Once, in olden times, when wishes still had power . . .

Thus begins The Frog Prince, and most other fairy tales besides. Countless variants convey kindred content. Whether the story starts “once upon a time” or “far away and just as long ago,” what grabs our attention is the audacity of the opening line. Every fairy tale claims that this happened.

Our contemporary world is a world of tentative theories, shifting hypotheses, and momentary models. Full of fleeting fads and passing phases, it is a whispy world. The fairy tale’s bold claim—lo, the truth! This was from of old!—erupts in our conditional cosmos like an armored knight riding forth from a foggy mist. It is upon us, and it cannot be ignored.

As such, fairy tales are difficult because they invoke reality, not because they fabricate fiction. The novelist (with whom we are comfortable) spins a tale of what-if. The bard (with whom we are not) sings a tale of what-was.  Pure, unadulterated fairy tales unsettle us not because they happen to be false, but because they dare to be true.

Yet there is something more disturbing about the fairy tale than its truth claim, just as there is something more to its opening line than “once, in olden times.” The incipit continues with “when wishes still had power,” and the phrase is as deep as it is arresting.

The fairy tale does not merely purport to tell the truth about the past. It also presumes that something changed. It is the same world, but the world is not the same. At an undisclosed juncture between then and now, something slipped. The cosmos shifted, metaphysically. There was a time when wishes still had power, but now it is not so. Another incipit begins its story “a long time ago, when the world was full of wonders.” Once, but no more.

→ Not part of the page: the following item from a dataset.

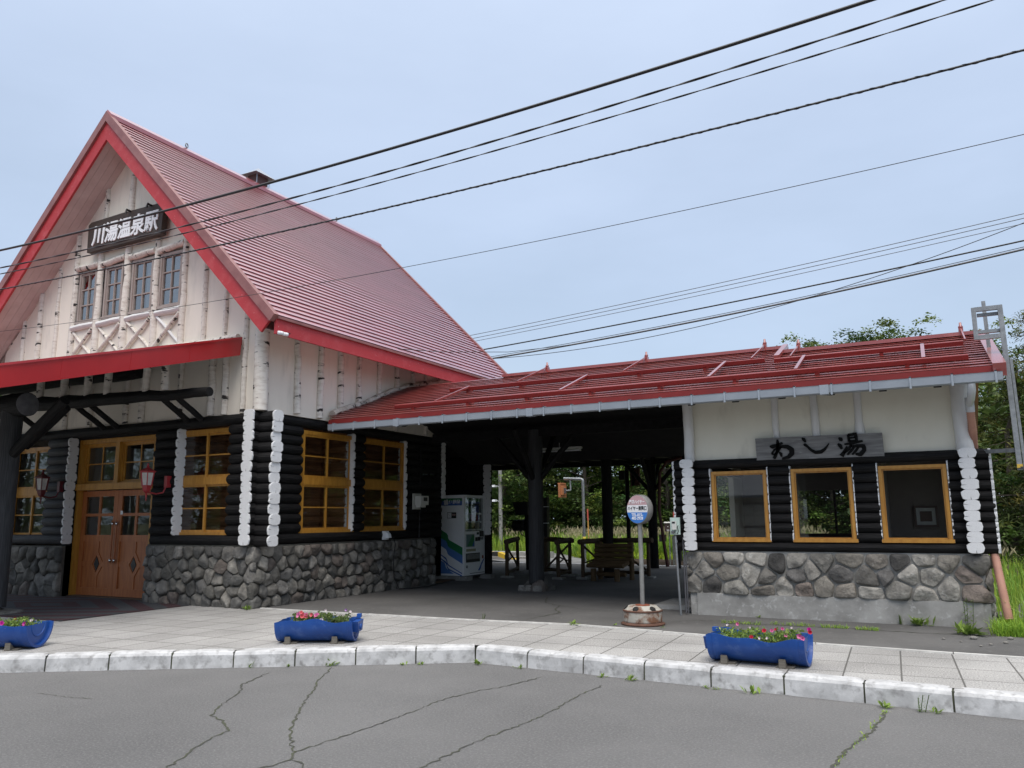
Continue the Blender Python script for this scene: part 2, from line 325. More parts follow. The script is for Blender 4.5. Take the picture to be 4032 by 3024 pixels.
for (xa, ya), (xb, yb) in zip(E2, E2[1:]):
    n = max(1, round((xb-xa)/1.0))
    for k in range(n):
        p = V((xa+(xb-xa)*k/n+.006, ya+(yb-ya)*k/n, 0)); q = V((xa+(xb-xa)*(k+1)/n-.006, ya+(yb-ya)*(k+1)/n, 0)); h = .014+R.uniform(-.004, .004)
        b.hexa([(p.x, p.y-.03, -.03), (q.x, q.y-.03, -.03), (q.x, q.y+.03, -.03), (p.x, p.y+.03, -.03), (p.x, p.y-.026, h), (q.x, q.y-.026, h), (q.x, q.y+.026, h), (p.x, p.y+.026, h)])
struct(b.build('pavement_edging', M('pale_edging', (.62, .61, .58), (.42, .41, .39), rough=.85, scale=6), origin=(0, 0, 0)))
# kerb blocks
b = MB()
kerb_m = M('painted_kerb', (.56, .56, .56), (.40, .40, .40), rough=.8, scale=5, det=10, lo=.42, hi=.62, c3=(.25, .245, .24), s3=11, lo3=.52, hi3=.74, bump=.4, bs=45, bd=.005)
def kerb_run(pts):
    for p, q in zip(pts, pts[1:]):
        p, q = V(p), V(q); d = (q-p).normalized(); n = V((-d.y, d.x, 0)); g = .008
        dz = R.uniform(-.004, .004); fo = R.uniform(-.006, .006)
        prof = [(-.012+fo, -.19), (-.002+fo, -.035), (.016+fo, -.008), (.045+fo, .004), (.165, .006), (.17, -.19)]
        A = [p+d*g+n*a+V((0, 0, z+dz)) for a, z in prof]
        ns = 7; vs = []
        for k in range(ns+1):
            t = k/ns; c = p+d*g+(q-p-d*2*g)*t; e = .010*(1 if 0 < k < ns else 0)
            for a, z in prof:
                edge = (0 if 0 < k < ns else .010); jit = R.uniform(-.003, .003)
                vs.append(c+n*(a+(edge if a < .1 else 0)+jit)+V((0, 0, z+dz-(edge*.5 if z > -.05 else 0)+jit*.5)))
        m = len(prof); fs = [(k*m+i, (k+1)*m+i, (k+1)*m+i+1, k*m+i+1) for k in range(ns) for i in range(m-1)]
        fs += [tuple(range(m)), tuple(ns*m+i for i in range(m-1, -1, -1))]
        b.add(vs, fs, 0)
        b.hexa([p-d*.012+n*.012+V((0, 0, -.19)), p+d*.012+n*.012+V((0, 0, -.19)), p+d*.012+n*.16+V((0, 0, -.19)), p-d*.012+n*.16+V((0, 0, -.19)), p-d*.012+n*.022+V((0, 0, -.012)), p+d*.012+n*.022+V((0, 0, -.012)), p+d*.012+n*.16+V((0, 0, -.006)), p-d*.012+n*.16+V((0, 0, -.006))], 1)
dL = (KL-KC).normalized(); dR = (KR-KC).normalized()
kerb_run([KC+dL*.655*k for k in range(24, -1, -1)]); kerb_run([KC+dR*.665*k for k in range(0, 22)])
struct(b.build('kerb', [kerb_m, crack_m], origin=tuple(KC)))
# cracks in the asphalt: narrow crooked fissures
def crack(pts, w, z, name='road_crack'):
    b = MB(); P = []
    for (x0, y0), (x1, y1) in zip(pts, pts[1:]):
        n = max(2, int(math.hypot(x1-x0, y1-y0)/.045))
        for k in range(n): P.append((x0+(x1-x0)*k/n+R.uniform(-.016, .016), y0+(y1-y0)*k/n+R.uniform(-.016, .016)))
    P.append(pts[-1]); vs = []
    for k, (x, y) in enumerate(P):
        a, c = P[max(k-1, 0)], P[min(k+1, len(P)-1)]; d = V((c[0]-a[0], c[1]-a[1], 0)).normalized(); n = V((-d.y, d.x, 0)); ww = w*R.uniform(.3, 1.15)*(.35 if k in (0, len(P)-1) else 1)
        vs += [V((x, y, z))+n*ww/2, V((x, y, z))-n*ww/2]
    b.add(vs, [(2*k, 2*k+1, 2*k+3, 2*k+2) for k in range(len(P)-1)]); struct(b.build(name, crack_m))
for p, w_ in (([(-6.298, 6.507), (-6.108, 5.97), (-5.853, 5.704), (-5.628, 5.273), (-5.389, 4.946), (-5.156, 4.84), (-4.888, 4.652), (-4.812, 4.349), (-4.667, 4.089), (-4.3, 3.3)], .019),
              ([(-5.882, 7.019), (-5.533, 6.376), (-5.29, 6.052), (-4.955, 5.522), (-4.509, 4.918), (-4.269, 4.661), (-4.039, 4.439), (-3.928, 4.295), (-4.0, 3.9), (-4.2, 3.2)], .019),
              ([(-3.626, 7.5), (-3.733, 6.975), (-3.874, 6.698), (-3.989, 6.177), (-3.956, 5.615), (-3.974, 5.024), (-4.039, 4.439)], .016),
              ([(-2.925, 7.4), (-2.971, 6.885), (-2.935, 6.396), (-2.952, 5.851), (-3.034, 5.245), (-3.043, 4.844), (-3.07, 3.6)], .016),
              ([(-.487, 7.391), (-.518, 7.083), (-.577, 6.583), (-.649, 6.267), (-.686, 5.991), (-.705, 5.782), (-.72, 4.8)], .032),
              ([(-7.528, 4.832), (-7.15, 4.851), (-6.853, 4.915)], .010), ([(-3.928, 4.295), (-3.837, 4.277), (-3.727, 4.204), (-3.5, 3.7)], .018)):
    crack(p, w_, -.166)
for p, w_ in (([(-6.3, 13.3), (-5.9, 12.4), (-5.5, 12.1), (-5.35, 11.6), (-5.1, 11.2), (-5.15, 10.7), (-5.2, 10.3)], .025), ([(-9.6, 14.2), (-8.5, 14.15), (-7.6, 14.4)], .018), ([(-5.5, 12.1), (-4.9, 11.75), (-4.3, 11.6)], .014), ([(-3.3, 10.9), (-2.9, 11.2), (-2.5, 11.25)], .02), ([(-2.6, 11.02), (-1.4, 11.12), (-.2, 11.05), (.5, 11.1)], .03)):
    crack(p, w_, .001, 'asphalt_crack')
# entrance mat with nested diamonds
b = MB(); MX0, MX1, MY0, MY1 = -17.3, -11.2, 7.42, 9.95
mat_m, t_, bs_ = nmat('entrance_mat'); N_ = t_.nodes.new; L_ = t_.links.new
tcn = N_('ShaderNodeTexCoord'); sxx = N_('ShaderNodeSeparateXYZ'); L_(tcn.outputs['Object'], sxx.inputs[0])
ab = N_('ShaderNodeMath'); ab.operation = 'ABSOLUTE'; L_(sxx.outputs['X'], ab.inputs[0]); ab2 = N_('ShaderNodeMath'); ab2.operation = 'ABSOLUTE'; L_(sxx.outputs['Y'], ab2.inputs[0])
ad_ = N_('ShaderNodeMath'); ad_.operation = 'MULTIPLY_ADD'; ad_.inputs[1].default_value = .55; L_(ab.outputs[0], ad_.inputs[0]); L_(ab2.outputs[0], ad_.inputs[2])
mo = N_('ShaderNodeMath'); mo.operation = 'MODULO'; mo.inputs[1].default_value = .52; L_(ad_.outputs[0], mo.inputs[0])
gt = N_('ShaderNodeMath'); gt.operation = 'GREATER_THAN'; gt.inputs[1].default_value = .26; L_(mo.outputs[0], gt.inputs[0])
mx = N_('ShaderNodeMix'); mx.data_type = 'RGBA'; mx.inputs[6].default_value = (.055, .057, .062, 1); mx.inputs[7].default_value = (.060, .026, .030, 1); L_(gt.outputs[0], mx.inputs[0]); L_(mx.outputs[2], bs_.inputs['Base Color'])
nz = N_('ShaderNodeTexNoise'); nz.inputs['Scale'].default_value = 160; bpn = N_('ShaderNodeBump'); bpn.inputs['Strength'].default_value = .8; bpn.inputs['Distance'].default_value = .01; L_(tcn.outputs['Object'], nz.inputs[0]); L_(nz.outputs[0], bpn.inputs['Height']); L_(bpn.outputs[0], bs_.inputs['Normal']); bs_.inputs['Roughness'].default_value = .95
b.box(MX0, MX1, MY0, MY1, .003, .014)
tag(b.build('entrance_mat', mat_m, origin=(-13.6, 8.75, .003)), 'dark grey mat with maroon diamond pattern before the wooden doors', 'mat')
# platform, track bed, field
b = MB(); b.box(-30, 6, 22.9, 23.05, -1.0, .004); struct(b.build('platform_edge', M('white_edge', (.62, .63, .65), rough=.8), origin=(-12, 22.97, -1)))
b = MB()
b.quad([(-11.3, 23.06, -.05), (-9.6, 23.06, -.05), (-10.9, 26.3, -.05), (-13.0, 29.4, -.05), (-14.8, 31.3, -.05), (-20, 32.5, -.05), (-24, 31, -.05), (-16, 26.5, -.05)])
struct(b.build('crossing_path', M('pale_asphalt', (.22, .22, .22), (.16, .16, .16), rough=.9, scale=1), origin=(-14, 27, -.05)))
b = MB()
for y in (25.6, 26.67):
    b.box(-9.9, 8, y-.035, y+.035, -.16, -.02)
for k in range(30): b.box(-10.4+.62*k, -10.18+.62*k, 25.1, 27.1, -.19, -.15, 1)
struct(b.build('railway_track', [M('rail_steel', (.10, .075, .06), rough=.6, scale=5), M('sleeper', (.06, .05, .045), rough=.95)], origin=(-1, 26, -.2)))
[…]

Herein lies the difference between fairy tale and history. Histories assume a world that has always been the way it is now, and construct their accounts from homogeneous facts. Fairy tales assume a world elementally altered, and weave their dramas within this tapestry of change.

How, then, should we respond to the fairy tale’s audacious opening?

With credence. The fairy tale is true, and it is truer than history. The world is not what it once was. The cosmos has changed—twice, in fact. There was a time when wishing quit its power. But for the Christian, it is powerful once again.

Consider J. R. R. Tolkien’s poetic rebuttal of a man who would dismiss fairy tales:

He sees no stars who does not see them first

of living silver made that sudden burst . . .

Yes! ‘wish-fulfillment dreams’ we spin to cheat

our timid hearts and ugly Fact defeat!

Whence came the wish, and whence the power to dream,

or some things ‘fair’ and others ‘ugly’ deem?

Whence, indeed?

Perhaps the world is full of wonders still.